In order to calculate trends, you will need to store historical data of the values you are interested in.
Should be useful if you have a integer column with the year+month (YYYYMM)
cast(
cast(year(date) as nvarchar) +
replicate('0',2-len(cast(month(date) as nvarchar))) +
cast(month(date) as nvarchar)
as int)
Then you only have to group, get the previous value and calculate.
select yearmonth,
sum(t.orders),
(sum(t.orders)/(select top 1 sum(orders)
from table
where yearmonth<t.yearmonth
group by yearmonth
order by yearmonth desc)-1)*100. as pct
from table t
group by yearmonth
T-SQL syntax, hope that you can use it in sqlite
PS: A division by zero check must be done to avoid further problems.

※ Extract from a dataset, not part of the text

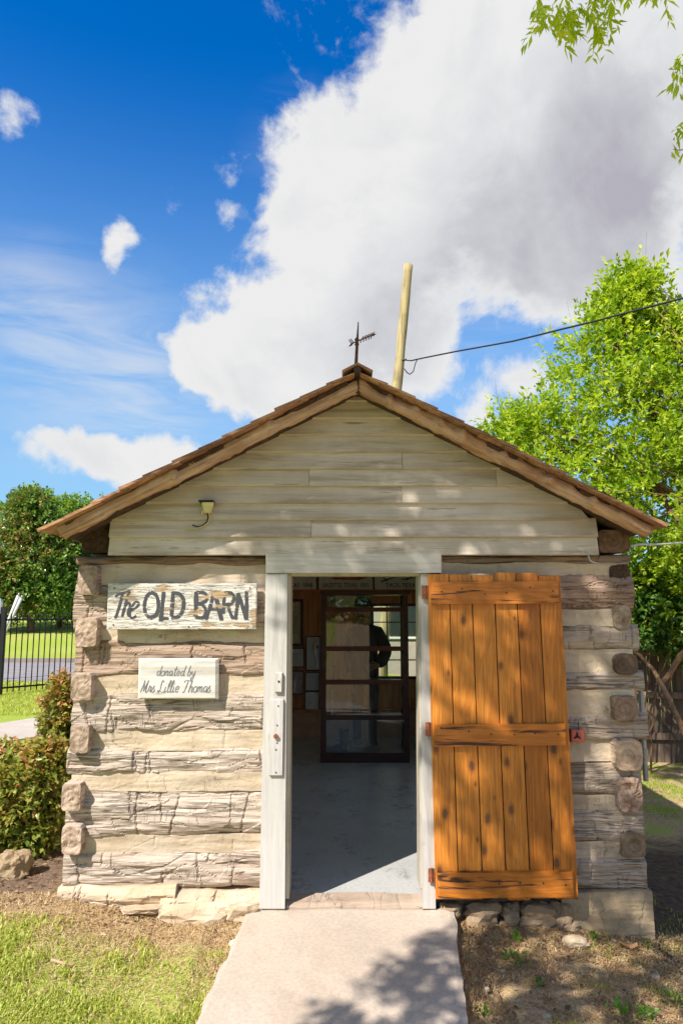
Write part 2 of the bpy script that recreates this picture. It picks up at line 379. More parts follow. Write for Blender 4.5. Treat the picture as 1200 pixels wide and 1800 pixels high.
def mat_ground():
    m, t = new_mat('yard_ground'); c = t.n('TexCoord').outputs['Object']
    x, y, z = t.xyz(c)
    a = t.noise(c, 3.2, 6, .6); b = t.noise(c, 26, 6, .65); d = t.noise(c, 120, 4, .6); e = t.noise(c, .35, 4, .55)
    soil = t.ramp(b, [(.3, (.22, .14, .082)), (.5, (.44, .30, .175)), (.7, (.57, .43, .27))])
    straw = t.ramp(d, [(.3, (.32, .22, .11)), (.6, (.54, .41, .22)), (.8, (.62, .51, .30))])
    dry = t.mix(t.mr(a, .4, .6), soil, straw)
    green = t.ramp(d, [(.25, (.14, .21, .02)), (.5, (.30, .38, .05)), (.75, (.46, .50, .12))])
    green = t.mix(t.mr(e, .4, .65, 0, .45), green, (.40, .40, .12))
    left = t.mr(t.math('ADD', x, t.math('MULTIPLY', t.math('SUBTRACT', a, .5), .8)), -.4, -.7)
    nearwall = t.mr(t.math('ADD', y, t.math('MULTIPLY', t.math('SUBTRACT', a, .5), .5)), -.18, -.50)
    front = t.math('MULTIPLY', t.math('MULTIPLY', left, nearwall), t.mr(a, .30, .46))
    far = t.math('MULTIPLY', t.mr(y, 2.2, 3.6), t.mr(x, 1.6, 1.2))
    right = t.math('MULTIPLY', t.mr(x, 1.5, 2.2), t.mr(t.math('ADD', a, t.math('MULTIPLY', y, .02)), .54, .68, 0, .8))
    gm = t.math('MAXIMUM', t.math('MAXIMUM', front, far), right)
    col = t.mix(gm, dry, green)
    mulch = t.math('MULTIPLY', t.mr(x, -1.45, -1.7), t.math('MULTIPLY', t.mr(y, -.15, .15), t.mr(y, 2.6, 2.0)))
    col = t.mix(mulch, col, t.ramp(b, [(.3, (.10, .065, .045)), (.6, (.22, .15, .10)), (.8, (.36, .26, .17))]))
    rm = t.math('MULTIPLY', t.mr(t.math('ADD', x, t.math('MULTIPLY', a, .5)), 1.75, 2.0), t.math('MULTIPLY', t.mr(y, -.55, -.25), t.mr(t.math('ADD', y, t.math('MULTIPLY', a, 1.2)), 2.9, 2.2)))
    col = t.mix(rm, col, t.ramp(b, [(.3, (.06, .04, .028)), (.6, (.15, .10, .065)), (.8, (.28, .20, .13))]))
    h = t.math('ADD', b, t.math('MULTIPLY', d, .6))
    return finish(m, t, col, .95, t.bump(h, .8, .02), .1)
def mat_concrete(name, c0, c1, c2, spec=.3, rough=.85, stain=None, tint=False):
    m, t = new_mat(name); c = t.n('TexCoord').outputs['Object']
    a = t.noise(c, 2.6, 6, .6); b = t.noise(c, 60, 5, .65); s = t.noise(c, 220, 3, .6)
    col = t.ramp(a, [(.3, c0), (.5, c1), (.7, c2)])
    col = t.mix(t.mr(b, .35, .6, .30, 0), col, tuple(k * .62 for k in c0))
    pt = t.math('MULTIPLY', t.mr(t.noise(c, 1.3, 7, .68), .50, .66), .32)
    col = t.mix(pt, col, tuple(k * .6 for k in c0))
    col = t.mix(t.mr(s, .68, .74, 0, .5), col, tuple(k * .4 for k in c0))
    col = t.mix(t.mr(s, .32, .27, 0, .4), col, (.72, .68, .62))
    if stain is not None:
        k = t.math('MULTIPLY', t.mr(t.noise(t.map(c, (3, 1.6, 1)), 1, 7, .68), .50, .62), t.mr(t.noise(c, 14, 5, .6), .42, .58))
        col = t.mix(t.math('MULTIPLY', k, .45), col, stain)
    if tint: col = tinted(t, col)
    return finish(m, t, col, rough, t.bump(t.math('ADD', b, t.math('MULTIPLY', s, .4)), .35, .004), spec)

LOG, END, MORTAR = mat_log(), mat_end(), mat_mortar()
CLAP = mat_paint('weathered_clapboard_paint', (.67, .59, .50), (.45, .36, .27), (.28, .21, .15), .63)
FRAME = mat_paint('pale_grey_frame_paint', (.55, .53, .49), (.46, .44, .40), (.30, .23, .16), .64, (50, 30, 2))
HEAD = mat_paint('pale_grey_header_paint', (.62, .58, .52), (.50, .46, .40), (.32, .25, .17), .66)
DOOR, BATTEN = mat_door(), mat_batten()
SIGN, LETTER = mat_sign(), mat_letter()
PLAQUE = mat_paint('aged_white_plaque_paint', (.64, .62, .57), (.50, .46, .38), (.42, .33, .24), .66, (3, 3, 26), .003)
INK = mat_simple('grey_brush_ink', (.19, .19, .20), .7, var=.5, sc=60)
RUST = mat_simple('red_brown_rust', (.30, .10, .045), .8, .2, .6, 60, .6)
RAKE = mat_grain('weathered_rafter_wood', (.20, .10, .055), (.46, .29, .175), (.62, .47, .34), 'x', .8)
SHINGLE = mat_grain('cedar_shingle', (.13, .06, .035), (.35, .185, .10), (.50, .33, .215), 'x', .85)
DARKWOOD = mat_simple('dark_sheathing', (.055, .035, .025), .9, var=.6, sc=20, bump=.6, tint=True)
STONE = mat_concrete('limestone', (.34, .28, .20), (.46, .39, .29), (.56, .50, .40), tint=True)
PLASTER = mat_mortar(); PLASTER.name = 'base_plaster'
PATHM = mat_concrete('path_concrete', (.41, .335, .26), (.475, .395, .315), (.53, .455, .37))
FLOORM = mat_concrete('painted_grey_floor', (.44, .45, .445), (.51, .52, .51), (.56, .565, .55), .5, .22, (.12, .10, .08))
PINE = mat_grain('brown_pine_panel', (.30, .115, .045), (.52, .23, .09), (.64, .33, .15), 'z', .5, .5)
CABW = mat_grain('dark_mahogany', (.030, .008, .006), (.065, .017, .011), (.10, .028, .016), 'x', .4, .6, .5)
GLASS = mat_glass('clear_glass')
IRON = mat_simple('black_iron', (.018, .018, .02), .5, .3, .3, 30)
GROUND = mat_ground()
BARK = mat_simple('grey_brown_bark', (.24, .17, .11), .9, var=.5, sc=25, bump=.8, tint=True, dist=.01)
POLEW = mat_grain('yellow_grey_pole_wood', (.17, .13, .06), (.36, .29, .14), (.50, .42, .22), 'z', .85, .5)
# ------------------------------------------------------------------ ground
rng = np.random.default_rng(7)
def gh(x, y):
    x = np.asarray(x, float); y = np.asarray(y, float)
    z = np.interp(x, [-6, -2.5, -1.45, -.93, 0, .65, 1.22, 1.7, 2.5, 6], [.0, .05, .03, -.06, -.07, -.085, -.11, -.175, -.27, -.34])
    zb = np.interp(x, [-6, -1.6, 1.5, 2.5], [0, 0.02, -.12, -.30])
    k = np.clip((y - .5) / 2.0, 0, 1); k = k * k * (3 - 2 * k)
    z = z * (1 - k) + zb * k + np.where(y < 0, .085 * np.maximum(y, -6), 0)
    k2 = np.clip((y - 17.5) / 13.0, 0, 1); k2 = k2 * k2 * (3 - 2 * k2)
    return z + 1.05 * k2 * np.clip((-x - 1) / 4, 0, 1)
def ghf(x, y): return float(gh(x, y))
def axis(fine, lo, hi, far):
    a = list(np.arange(lo, hi + 1e-6, fine)); s = fine; p = hi
    while p < far: s *= 1.18; p += s; a.append(p)
    s = fine; p = lo; b = []
    while p > -far: s *= 1.18; p -= s; b.append(p)
    return np.array(b[::-1] + a)
xs = axis(.03, -2.8, 2.8, 900); ys = axis(.03, -1.7, .5, 900)
X, Y = np.meshgrid(xs, ys); Z = gh(X, Y)
near = np.clip(1 - np.hypot(X, Y) / 9, 0, 1)
Z = Z + near * (.014 * fbm(X * 3, Y * 3, 0, 3, 3) + .006 * fbm(X * 14, Y * 14, 0, 5, 2))
inpath = (np.abs(X - .02) < .7) & (Y < .02) | (np.abs(X) < 1.6) & (Y > .06) & (Y < 5.4)
Z = np.where(inpath, Z - .05, Z)
nx, ny = len(xs), len(ys)
idx = np.arange(nx * ny).reshape(ny, nx)
Q = np.stack([idx[:-1, :-1], idx[:-1, 1:], idx[1:, 1:], idx[1:, :-1]], -1).reshape(-1, 4)
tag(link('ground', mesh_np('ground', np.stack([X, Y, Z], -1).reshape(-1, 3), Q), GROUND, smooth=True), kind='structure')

def slab(name, poly_top, thick, mat, kind='structure', nu=40, nv=40, noise_=.002, seed=1, **kw):
    a, b, c, d = [Vector(p) for p in poly_top]          # near-left, near-right, far-right, far-left
    u, v = np.meshgrid(np.linspace(0, 1, nu), np.linspace(0, 1, nv))
    pts = np.zeros((nv, nu, 3))
    for k in range(3): pts[..., k] = (a[k] * (1 - u) + b[k] * u) * (1 - v) + (d[k] * (1 - u) + c[k] * u) * v
    e = np.minimum(np.minimum(u, 1 - u), np.minimum(v, 1 - v))
    pts[..., 2] += noise_ * fbm(pts[..., 0] * 5, pts[..., 1] * 5, 0, seed, 4) - .006 * (e < 1e-6)
    wob = .011 * fbm(pts[..., 0] * 9, pts[..., 1] * 9, 3, seed + 5, 3)
    pts[..., 0] += np.where((u == 0) | (u == 1), wob, 0)
    V = pts.reshape(-1, 3).tolist(); I = np.arange(nu * nv).reshape(nv, nu)
    Fs = [tuple(int(q) for q in (I[j, i], I[j, i + 1], I[j + 1, i + 1], I[j + 1, i])) for j in range(nv - 1) for i in range(nu - 1)]
    loop = list(I[0, :]) + list(I[1:, -1]) + list(I[-1, -2::-1]) + list(I[-2:0:-1, 0])
    b0 = len(V); V += [(V[i][0], V[i][1], V[i][2] - thick) for i in loop]
    n = len(loop)
    for k in range(n):
        Fs.append((int(loop[(k + 1) % n]), int(loop[k]), b0 + k, b0 + (k + 1) % n))
    me = bpy.data.meshes.new(name); me.from_pydata(V, [], Fs); me.update()
    return tag(link(name, me, mat, smooth=False, **kw), kind=kind)
slab('path', [(-1.02, -4.6, -.42), (.14, -4.6, -.42), (.605, -.02, -.004), (-.50, -.02, -.004)], .16, PATHM, nv=160, nu=50, noise_=.003)
# street, kerb and sidewalk on the left
ASPH = mat_concrete('pale_street_asphalt', (.22, .20, .20), (.27, .25, .25), (.31, .29, .29))
WALK = mat_concrete('sidewalk_concrete', (.42, .37, .30), (.48, .42, .35), (.52, .47, .39))
KERB = mat_concrete('kerb_concrete', (.20, .17, .14), (.26, .22, .18), (.30, .27, .22))
slab('street', [(-60, 11.8, .03), (-1.9, 11.8, .03), (-1.9, 17.0, .035), (-60, 17.0, .035)], .3, ASPH, noise_=.004)
slab('kerb', [(-60, 17.0, .15), (-1.9, 17.0, .15), (-1.9, 17.25, .15), (-60, 17.25, .15)], .3, KERB, nv=3)
a1, a2, a3, a4 = PG(-260, 1345, .03), PG(95, 1289, .03), PG(95, 1256, .03), PG(-260, 1308, .03)
slab('sidewalk', [a1, a2, a3, a4], .15, WALK, noise_=.003)

# ------------------------------------------------------------------ the cabin
cabin = empty('log_cabin', (.07, 0, 0), 'small hewn log cabin with white clapboard gable and shingled roof', 'cabin')
CL = Vector((-.07, 0, 0))                    # parts are modelled in world coordinates
def part(mb, name, mat, smooth=False, color=(1, 1, 1), loc=None, parent=None):
    o = mb.build(name, mat, None, smooth, color, loc)
    p = parent or cabin
    o.parent = p; o.matrix_parent_inverse = Matrix.Translation(-(world_loc(p)))
    return o
def world_loc(o):
    l = Vector(o.location)
    while o.parent is not None:
        l = l + o.matrix_parent_inverse.translation + Vector(o.parent.location); o = o.parent
    return l
def adopt(o, p):
    o.parent = p; o.matrix_parent_inverse = Matrix.Translation(-world_loc(p)); return o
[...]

Not sure about the column Date, but if there is only 1 row per month, the answer could be (I don't have sqlite, but I think this answer is ANSI sql):
select t.date
, t.month
, t.orders
, case when t2.orders = 0 then
99999.0
else
100.0 * (t.orders - t2.orders) / t2.orders
end "increase"
from t
left join t t2 on t2.month = t.month - 1
order by t.month
I'm not sure if sqllite allows for variables, but this is the way I do it in MySQL. I've just tested this and worked like a charm: printed 100% for a 10 to 20 increase, -13.04% for 46 to 40 decrease.
Hopefully it's similar in sqllite:
SELECT
CONCAT(
FORMAT(
IF(@prev AND SUM(orders) <> @prev,
-1 * 100 * (1 - SUM(orders) / @prev),
0
)
, 2)
, '%') AS variation,
@prev := SUM(orders) AS orders
FROM
(SELECT @prev := NULL) init,
product
GROUP BY
id_product
ORDER BY
month
Of course, you'll need to tweak output as you need. This currently formats the precentages to 2 decimals and appends a "%" at the end.